Que recurso uma irmã teria se fosse abusada um membro da comunidade ou uma irmã com autoridade? Quem pode reconhecer isso como abuso?
Esses casos de abuso geralmente não constituem crimes e, portanto, são muito difíceis de denunciar com eficácia. Em muitos casos, a melhor coisa e a única coisa a fazer é deixar a comunidade. Em casos menos sérios e isolados, uma irmã pode apontar com sucesso à sua superiora, que, por exemplo, “estão os Superiores proibidos de induzi-los por qualquer modo a manifestar-lhes a consciência” (Cân. 630). No entanto, em ordens em que esses tipos de intrusões são normalizados, ela provavelmente não terá sucesso.
O que você deseja que as pessoas saibam sobre esse problema?
É crucial entender a seriedade do abuso espiritual.
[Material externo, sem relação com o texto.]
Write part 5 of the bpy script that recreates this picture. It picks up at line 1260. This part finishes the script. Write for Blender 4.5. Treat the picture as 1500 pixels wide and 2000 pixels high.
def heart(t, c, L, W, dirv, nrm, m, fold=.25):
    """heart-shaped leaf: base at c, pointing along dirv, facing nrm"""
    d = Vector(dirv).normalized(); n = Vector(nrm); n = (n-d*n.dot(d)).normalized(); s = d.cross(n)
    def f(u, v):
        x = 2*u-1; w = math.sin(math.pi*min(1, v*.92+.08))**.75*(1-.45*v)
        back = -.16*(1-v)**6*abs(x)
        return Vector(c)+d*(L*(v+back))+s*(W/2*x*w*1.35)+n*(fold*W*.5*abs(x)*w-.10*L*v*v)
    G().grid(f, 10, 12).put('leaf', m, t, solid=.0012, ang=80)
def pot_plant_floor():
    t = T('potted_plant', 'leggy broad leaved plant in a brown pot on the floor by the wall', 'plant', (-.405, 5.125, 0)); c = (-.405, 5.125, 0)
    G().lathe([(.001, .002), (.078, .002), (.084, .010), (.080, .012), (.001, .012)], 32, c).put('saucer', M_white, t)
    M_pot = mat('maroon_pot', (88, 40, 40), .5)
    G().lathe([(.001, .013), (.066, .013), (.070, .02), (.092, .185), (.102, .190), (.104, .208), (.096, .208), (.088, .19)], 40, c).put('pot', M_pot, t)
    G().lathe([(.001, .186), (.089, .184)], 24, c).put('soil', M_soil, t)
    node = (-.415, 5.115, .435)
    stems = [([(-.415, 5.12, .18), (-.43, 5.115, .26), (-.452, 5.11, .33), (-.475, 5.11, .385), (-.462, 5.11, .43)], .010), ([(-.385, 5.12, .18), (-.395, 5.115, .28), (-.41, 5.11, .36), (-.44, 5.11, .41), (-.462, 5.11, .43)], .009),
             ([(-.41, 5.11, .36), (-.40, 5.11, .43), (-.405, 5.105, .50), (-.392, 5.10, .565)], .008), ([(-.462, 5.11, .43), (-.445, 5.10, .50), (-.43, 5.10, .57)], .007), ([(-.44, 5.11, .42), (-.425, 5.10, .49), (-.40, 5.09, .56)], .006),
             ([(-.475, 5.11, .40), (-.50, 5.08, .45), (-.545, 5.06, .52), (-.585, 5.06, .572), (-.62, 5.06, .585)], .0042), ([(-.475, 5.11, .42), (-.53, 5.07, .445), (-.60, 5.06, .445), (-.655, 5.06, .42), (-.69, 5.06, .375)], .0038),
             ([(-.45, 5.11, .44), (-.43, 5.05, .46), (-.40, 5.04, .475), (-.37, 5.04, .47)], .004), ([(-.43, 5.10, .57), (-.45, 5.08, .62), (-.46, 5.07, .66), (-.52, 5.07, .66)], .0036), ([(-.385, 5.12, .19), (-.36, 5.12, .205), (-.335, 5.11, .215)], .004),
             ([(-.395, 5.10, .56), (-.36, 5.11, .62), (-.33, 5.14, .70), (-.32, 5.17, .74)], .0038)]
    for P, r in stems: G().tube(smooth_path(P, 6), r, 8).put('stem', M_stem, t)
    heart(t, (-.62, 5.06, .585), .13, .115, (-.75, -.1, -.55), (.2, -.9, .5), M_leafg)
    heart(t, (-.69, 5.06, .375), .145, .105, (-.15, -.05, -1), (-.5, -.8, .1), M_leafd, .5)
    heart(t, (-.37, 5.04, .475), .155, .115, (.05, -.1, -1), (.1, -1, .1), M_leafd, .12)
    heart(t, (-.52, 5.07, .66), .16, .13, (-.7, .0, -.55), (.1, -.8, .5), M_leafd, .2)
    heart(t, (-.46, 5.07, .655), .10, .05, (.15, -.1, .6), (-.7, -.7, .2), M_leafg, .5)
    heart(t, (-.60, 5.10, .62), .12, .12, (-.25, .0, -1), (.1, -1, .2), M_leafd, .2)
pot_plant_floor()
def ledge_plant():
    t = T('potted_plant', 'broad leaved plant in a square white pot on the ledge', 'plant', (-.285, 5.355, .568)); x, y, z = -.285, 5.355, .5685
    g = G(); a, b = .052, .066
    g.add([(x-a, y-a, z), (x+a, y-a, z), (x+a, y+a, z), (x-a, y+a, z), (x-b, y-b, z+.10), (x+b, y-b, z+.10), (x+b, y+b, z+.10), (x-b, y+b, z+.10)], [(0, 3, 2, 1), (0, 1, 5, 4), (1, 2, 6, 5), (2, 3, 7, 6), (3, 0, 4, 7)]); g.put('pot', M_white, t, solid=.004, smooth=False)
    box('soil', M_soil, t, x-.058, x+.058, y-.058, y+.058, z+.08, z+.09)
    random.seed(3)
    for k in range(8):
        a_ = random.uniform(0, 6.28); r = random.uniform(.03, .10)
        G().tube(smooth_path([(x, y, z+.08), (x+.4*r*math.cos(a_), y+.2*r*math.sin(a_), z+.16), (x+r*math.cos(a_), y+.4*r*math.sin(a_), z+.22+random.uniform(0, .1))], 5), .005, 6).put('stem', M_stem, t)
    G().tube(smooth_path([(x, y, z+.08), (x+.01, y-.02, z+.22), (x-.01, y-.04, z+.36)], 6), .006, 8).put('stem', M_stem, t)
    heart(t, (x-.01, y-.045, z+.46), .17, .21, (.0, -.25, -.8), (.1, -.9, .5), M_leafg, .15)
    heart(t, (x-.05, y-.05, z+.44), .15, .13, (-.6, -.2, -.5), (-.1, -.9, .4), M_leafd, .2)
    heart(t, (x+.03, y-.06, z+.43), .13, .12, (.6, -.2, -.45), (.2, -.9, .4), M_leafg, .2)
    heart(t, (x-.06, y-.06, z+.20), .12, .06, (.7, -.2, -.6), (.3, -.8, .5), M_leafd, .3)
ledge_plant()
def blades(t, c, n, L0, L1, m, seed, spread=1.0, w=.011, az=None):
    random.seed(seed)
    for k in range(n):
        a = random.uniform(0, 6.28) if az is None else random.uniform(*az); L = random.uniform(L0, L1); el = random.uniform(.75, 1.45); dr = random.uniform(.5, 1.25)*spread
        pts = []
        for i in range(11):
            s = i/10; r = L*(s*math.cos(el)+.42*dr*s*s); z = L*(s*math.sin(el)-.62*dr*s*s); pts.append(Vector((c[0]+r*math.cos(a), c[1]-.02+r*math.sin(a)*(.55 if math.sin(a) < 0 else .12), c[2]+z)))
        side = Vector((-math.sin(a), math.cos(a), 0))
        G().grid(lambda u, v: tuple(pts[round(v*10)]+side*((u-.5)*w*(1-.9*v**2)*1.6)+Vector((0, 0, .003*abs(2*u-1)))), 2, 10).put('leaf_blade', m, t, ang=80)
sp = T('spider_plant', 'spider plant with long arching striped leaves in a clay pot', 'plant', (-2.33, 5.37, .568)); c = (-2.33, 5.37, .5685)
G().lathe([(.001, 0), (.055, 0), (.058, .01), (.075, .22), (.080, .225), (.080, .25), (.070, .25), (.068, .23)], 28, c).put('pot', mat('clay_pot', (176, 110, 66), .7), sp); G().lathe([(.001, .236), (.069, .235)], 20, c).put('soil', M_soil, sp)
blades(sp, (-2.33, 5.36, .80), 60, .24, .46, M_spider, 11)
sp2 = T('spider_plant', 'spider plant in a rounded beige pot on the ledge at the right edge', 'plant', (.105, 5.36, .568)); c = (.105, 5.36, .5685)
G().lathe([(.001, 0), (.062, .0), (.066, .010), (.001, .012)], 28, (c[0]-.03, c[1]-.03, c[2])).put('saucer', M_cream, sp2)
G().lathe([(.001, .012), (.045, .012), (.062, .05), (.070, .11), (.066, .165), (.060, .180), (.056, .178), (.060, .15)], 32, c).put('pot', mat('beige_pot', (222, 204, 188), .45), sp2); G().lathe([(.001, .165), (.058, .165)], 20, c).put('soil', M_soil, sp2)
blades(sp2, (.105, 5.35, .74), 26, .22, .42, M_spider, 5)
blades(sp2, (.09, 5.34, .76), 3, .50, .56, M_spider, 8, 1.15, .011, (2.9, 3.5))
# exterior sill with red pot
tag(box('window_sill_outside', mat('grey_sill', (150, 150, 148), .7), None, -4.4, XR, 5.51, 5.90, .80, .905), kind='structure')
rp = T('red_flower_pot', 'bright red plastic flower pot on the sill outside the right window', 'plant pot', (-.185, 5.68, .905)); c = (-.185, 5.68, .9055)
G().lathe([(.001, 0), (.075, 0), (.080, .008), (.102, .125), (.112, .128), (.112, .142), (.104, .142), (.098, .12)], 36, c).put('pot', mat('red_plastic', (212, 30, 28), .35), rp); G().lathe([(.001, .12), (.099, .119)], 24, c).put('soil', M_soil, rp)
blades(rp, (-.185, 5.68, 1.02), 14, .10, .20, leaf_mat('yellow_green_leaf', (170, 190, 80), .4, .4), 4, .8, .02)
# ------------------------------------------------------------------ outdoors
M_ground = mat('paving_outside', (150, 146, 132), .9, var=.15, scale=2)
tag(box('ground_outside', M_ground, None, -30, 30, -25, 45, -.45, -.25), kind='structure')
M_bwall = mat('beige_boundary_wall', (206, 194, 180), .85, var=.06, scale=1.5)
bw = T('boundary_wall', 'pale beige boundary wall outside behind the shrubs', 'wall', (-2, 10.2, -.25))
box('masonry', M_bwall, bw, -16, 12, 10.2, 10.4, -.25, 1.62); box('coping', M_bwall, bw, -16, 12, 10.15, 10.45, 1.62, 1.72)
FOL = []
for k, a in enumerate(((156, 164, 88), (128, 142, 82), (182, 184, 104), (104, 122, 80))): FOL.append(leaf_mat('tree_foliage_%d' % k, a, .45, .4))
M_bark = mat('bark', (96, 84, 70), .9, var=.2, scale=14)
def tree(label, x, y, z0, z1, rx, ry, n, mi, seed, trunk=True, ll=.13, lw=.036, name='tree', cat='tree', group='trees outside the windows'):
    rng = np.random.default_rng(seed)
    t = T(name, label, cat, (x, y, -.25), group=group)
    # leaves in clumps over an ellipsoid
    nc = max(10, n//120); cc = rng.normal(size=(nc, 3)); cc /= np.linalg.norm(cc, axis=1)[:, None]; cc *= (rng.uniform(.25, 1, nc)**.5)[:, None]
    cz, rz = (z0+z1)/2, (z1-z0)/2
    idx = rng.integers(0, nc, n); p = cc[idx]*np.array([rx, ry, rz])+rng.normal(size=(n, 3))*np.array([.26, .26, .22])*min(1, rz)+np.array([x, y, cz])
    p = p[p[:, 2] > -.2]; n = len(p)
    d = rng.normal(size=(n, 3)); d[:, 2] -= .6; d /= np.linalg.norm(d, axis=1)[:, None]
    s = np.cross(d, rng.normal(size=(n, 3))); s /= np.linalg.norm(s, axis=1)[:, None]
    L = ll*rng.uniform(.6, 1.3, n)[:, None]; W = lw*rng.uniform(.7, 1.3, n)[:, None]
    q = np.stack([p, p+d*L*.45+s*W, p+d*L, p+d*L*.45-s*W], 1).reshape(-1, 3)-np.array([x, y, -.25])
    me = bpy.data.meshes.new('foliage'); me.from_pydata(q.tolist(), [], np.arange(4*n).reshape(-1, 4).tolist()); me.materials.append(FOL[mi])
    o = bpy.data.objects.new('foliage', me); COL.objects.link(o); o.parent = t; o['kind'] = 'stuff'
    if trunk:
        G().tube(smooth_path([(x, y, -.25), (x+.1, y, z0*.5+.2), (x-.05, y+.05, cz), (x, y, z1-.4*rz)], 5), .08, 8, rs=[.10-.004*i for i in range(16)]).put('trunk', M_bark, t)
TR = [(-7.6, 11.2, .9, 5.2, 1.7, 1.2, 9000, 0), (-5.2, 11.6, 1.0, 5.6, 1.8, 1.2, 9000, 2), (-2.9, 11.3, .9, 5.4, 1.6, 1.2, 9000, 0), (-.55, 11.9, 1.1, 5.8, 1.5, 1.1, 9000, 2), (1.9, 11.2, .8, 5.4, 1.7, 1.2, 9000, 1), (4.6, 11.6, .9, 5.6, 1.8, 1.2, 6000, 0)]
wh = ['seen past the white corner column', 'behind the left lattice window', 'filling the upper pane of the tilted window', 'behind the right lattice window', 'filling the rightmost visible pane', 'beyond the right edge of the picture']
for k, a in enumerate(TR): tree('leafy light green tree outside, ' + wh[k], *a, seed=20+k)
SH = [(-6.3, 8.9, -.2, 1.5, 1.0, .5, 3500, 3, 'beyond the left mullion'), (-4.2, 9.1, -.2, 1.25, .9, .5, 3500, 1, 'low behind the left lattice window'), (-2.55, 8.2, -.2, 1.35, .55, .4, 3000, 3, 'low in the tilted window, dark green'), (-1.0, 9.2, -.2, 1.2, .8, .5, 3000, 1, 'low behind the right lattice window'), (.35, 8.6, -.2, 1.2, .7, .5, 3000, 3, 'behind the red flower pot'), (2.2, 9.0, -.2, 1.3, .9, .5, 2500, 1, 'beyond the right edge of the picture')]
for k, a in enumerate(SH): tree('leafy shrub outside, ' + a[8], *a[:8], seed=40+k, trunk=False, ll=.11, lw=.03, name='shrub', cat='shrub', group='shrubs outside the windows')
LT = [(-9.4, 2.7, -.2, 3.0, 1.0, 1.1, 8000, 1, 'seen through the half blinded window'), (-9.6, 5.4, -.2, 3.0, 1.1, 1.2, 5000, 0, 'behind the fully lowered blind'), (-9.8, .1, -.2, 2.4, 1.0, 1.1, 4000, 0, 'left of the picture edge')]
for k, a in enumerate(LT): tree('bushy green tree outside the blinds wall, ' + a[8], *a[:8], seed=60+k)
Os abusadores espirituais parecem ser líderes espirituais bem-sucedidos porque conseguem atrair um grande número de jovens em um curto período de tempo e os fazem suportar todos os tipos de coisas, aparentemente de forma voluntária. Portanto, os abusadores espirituais têm sido celebrados e promovidos na Igreja Católica há décadas. Apenas pense em pessoas como Marcial Maciel. Eles se tornaram o modelo que outros agora imitam. Isso prejudica Igreja profundamente, não apenas porque atinge muitos indivíduos, mas porque é perigoso para muitas bases da nossa fé. Quando pessoas perdem suas liberdades interiores para se autodeclararem “líderes” espirituais que os manipulam, a voz de Deus é silenciada em seus corações.